FLOOD VICTIMS at Mataheko, New Abossey Okai road, a suburb of Accra, have begun mounting pressure on the Kufuor administration for the immediate removal of a structure which has continued to cause flooding in the area, resulting in millions of cedis damage of property.

The victims, who are mostly pensioners, are also calling on the ministers for Works & Housings and Roads & Transport to conduct an investigation into why a structure erected in the waterway, without a proper channel to allow the great volume of water to flow, has not been rectified since 1995, in spite of the several appeals made to the Accra Metropolitan Assembly and the City Engineers Department.

Expressing rage at the deplorable condition the structure continues to put the community in to the Chronicle, Tuesday this week, the victims said they found it very difficult to understand why an official authorisation for the demolition of the structure has not been carried out seven years after the order was issued.

Chronicle learnt from reports that one Akwesi Sarpong of Aduana Furniture Works, the supposed owner of the structure in question, allegedly stopped the demolition operation at that time.

His action, Chronicle further gathered had prevented the rainwater from flowing, thereby creating the perennial flooding in the area.

A visit to the area, which is directly opposite the Accra Academy School, stretching from the Bank of Ghana Flats to the Kenashie First Light, along the Kaneshie-Mallam Highway, saw an abandoned dug drainage which residents pointed to as the one that was stopped by Sarpong.

One of the pensioners, Madam Dorothy Baye, whose house stands directly before this gutter and among the worst affected, told Chronicle that when Mr. Sarpong started the construction, there were concerns raised that there were dangers ahead if he went on with the project but he ignored them.

Today, this older lady who could have enjoyed the rent returns from her ground floor apartment cannot, because it has become a reservoir for the collection of floodwater.

She is not the only one though; an elderly widow, and who spoke Ga, with the expression of anger on her face, called on the Kufuor administration to come to their aid.

In a petition dated June 17, 2002, and addressed to the afore mentioned ministers, including the Minister for Local Government and Rural Development, and copied to the AMA, the residents demanded that an immediate action be taken to prevent further destruction of their property.

They told the ministers that even though there used to be flooding in the area, after the construction of the Kenashie-Mallam Highway by C.P and the City Engineers, never had its effect been so disastrous than when Mr. Sarpong erected this structure.

According to the petition, signed by Mrs. Dorothy Baye, Lt. Col. G.K Ainooson (rtd), Mrs. Monica Agyekum, Mr.

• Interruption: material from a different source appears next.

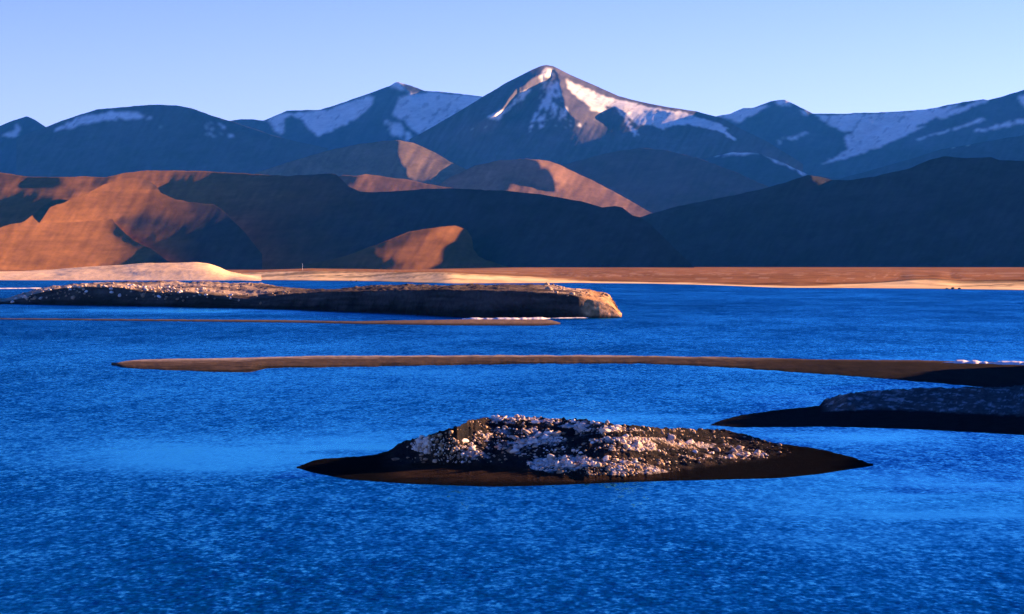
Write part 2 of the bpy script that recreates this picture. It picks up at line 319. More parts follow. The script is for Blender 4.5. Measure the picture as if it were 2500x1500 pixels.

Joseph Ofori, among others, Sarpong erected the structure without providing any proper channel to allow the great volume of rainwater flowing from Mataheko and Atico Junction to flow freely.

This, they said, has caused the inflow of the floods to reverse creating a massive volume of flooding at the junction and thereby causing great havoc to residents.

"Walls of our houses have collapsed, our rooms got flooded, acquired property destroyed and ground floor apartments of some houses have to been unoccupied," they said.

Meanwhile, several calls at the offices of the AMA to get comments proved futile, as Chronicle was told by the public relations officer (PRO) to call back because the petition had not reached his office yet.

An attempt to also get Mr. Sarpong's reaction failed, despite Chronicle leaving a contact number for him to call.